Obviously the sentiments behind things like the Village Voice and Suck and Deadspin will not disappear from the world. Veterans of those places are scattered throughout the surviving press. There will always be a way to write and publish true, rude things, and the internet will allow you to disseminate those things to the largest audience in the history of the world. But it’s hard to imagine the spirit of those outlets returning as journalism. The podcast Chapo Trap House is in the grand tradition of rude media, and it’s only sustainable through direct contributions from listeners, insulating it from advertiser pressure but also limiting its reach to the already converted.

If the news media has no place for journalists and critics and columnists who voice contempt for people like Peter Thiel and Jim Spanfeller and Bret Stephens, then you will read and see no news from people who have these entirely compelling ideas about Thiel, Spanfeller, and Stephens.

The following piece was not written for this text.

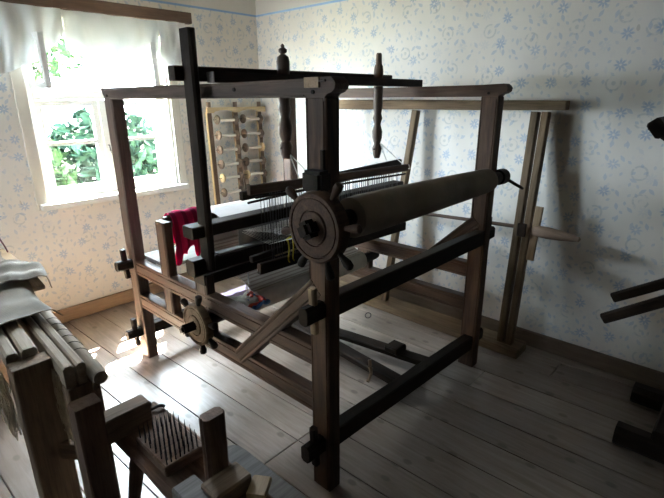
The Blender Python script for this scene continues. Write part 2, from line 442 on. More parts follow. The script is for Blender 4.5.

It turns out that even the bygone, now-lamented golden age of the blog was a diminution of rudeness’s influence. If your local media has no place for people who voice contempt for your city’s police chief, say, or your state’s attorney general, or the publisher of your city’s largest newspaper, all of those people will feel more comfortable in abusing their power. They will grind you down, and in the process, they’ll tell you to be civil about it.